Era una figura que, aun con sus defectos, concitaba respaldo social. No en balde, hasta la fecha, a cualquier uniformado (un guardia de seguridad privado de un edificio o negocio, por ejemplo) le decimos “oficial”, aun cuando no sea en estricto sentido un
servidor público.

 

Muy pocos creen en la figura del policía incorruptible que suelen presentar las series de televisión. En el imaginario popular predomina el oficial de tránsito que pide mordida para “perdonar” multas a los automovilistas infractores. 

 

Sin que se justifique esta forma de corrupción, la sociedad suele tolerarla porque, por desgracia, son los propios ciudadanos los que la fomentan.

 

Pero lo ocurrido en Guerrero rebasó cualquier límite de lo que una sociedad debiera permitir. Cierto, conocemos desde hace años que la delincuencia organizada infiltró a los cuerpos de seguridad. 

 

Y el haber dejado sin solución esta anomalía, al grado de volverse “normal”, fue la semilla que dio origen a la monstruosidad de la desaparición de 43 estudiantes que hoy tiene a la sociedad mexicana entera en una deprimente crisis.

 

La falta de confiabilidad en los cuerpos policiacos es uno de los factores que destaca la iniciativa presidencial presentada el pasado lunes, uno de los ejes mediante los cuales se pretende resolver de tajo la problemática generada por la corrupción policiaca.

 

De hecho, tal como señala la exposición de motivos, ha sido un fracaso el proceso de depuración y profesionalización de los cuerpos policiacos emprendida desde 2009 por el calderonismo, que justo había hecho de la lucha antinarco el eje de su gobierno.

 

Ya se debatirá pronto la viabilidad de la nueva estrategia, basada sobre todo en depositar la carga de la responsabilidad en los gobiernos estatales (lo que anticipa, por lo pronto, la disputa pública entre gobernadores y alcaldes, sobre todo cuando pertenezcan a partidos distintos, del dinero destinado a seguridad). 

 

Más allá de cuál sea la esfera del poder público que les dé el uniforme, ninguna solución será de fondo si no parte del principio de volver a recuperar el prestigio social de la policía.

 

(Lamentablemente, la figura de los guardianes del orden público ha perdido brillo incluso a escala internacional.

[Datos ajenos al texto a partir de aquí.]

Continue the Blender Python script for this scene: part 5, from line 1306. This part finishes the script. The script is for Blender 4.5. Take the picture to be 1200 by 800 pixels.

Nuestro vecino del norte, el país más poderoso del mundo, atraviesa también por una fuerte crisis derivada de la exoneración de policías blancos acusados de abusar de ciudadanos negros, lo que ha derivado en disturbios con tinte racial.

 

Un problema que ya llevó al presidente Barack Obama a proponer que los agentes porten cámaras y a la ciudad de Nueva York a decidir el “reentrenamiento” de 22 mil policías para que aprendan a controlar su propia adrenalina cuando actúen en la calle).

 

Redignificar la tarea de los policías en México no sólo pasa por evitar que sean absorbidos por el poder corruptor del crimen organizado, sino también por entrenarlos debidamente para actuar en casos de violencia durante manifestaciones públicas (de tal forma que no paguen justos por pecadores) y que no terminen pagando con su propio desprestigio por detener a personas de las que está probada su participación en agresiones, como fue el caso de Sandino Bucio.

 

Dignificar a las policías significa que ejerzan correctamente la facultad legítima del Estado para utilizar la violencia si es necesario para garantizar la seguridad del orden, sin reprimir ni abusar. Ésa es una tarea indiscutible de los gobiernos. 

 

Y los ciudadanos, en tanto, debemos tener claro que el enemigo está en otro lado, en quienes han acumulado poder destructivo gracias a su capacidad de corrupción, y para vencerlos necesitamos un brazo poderoso y bien respaldado.

 

Necesitamos, como sociedad, devolverle su dignidad a la profesión del policía, para lo que hace falta mucho más que un chipote chillón.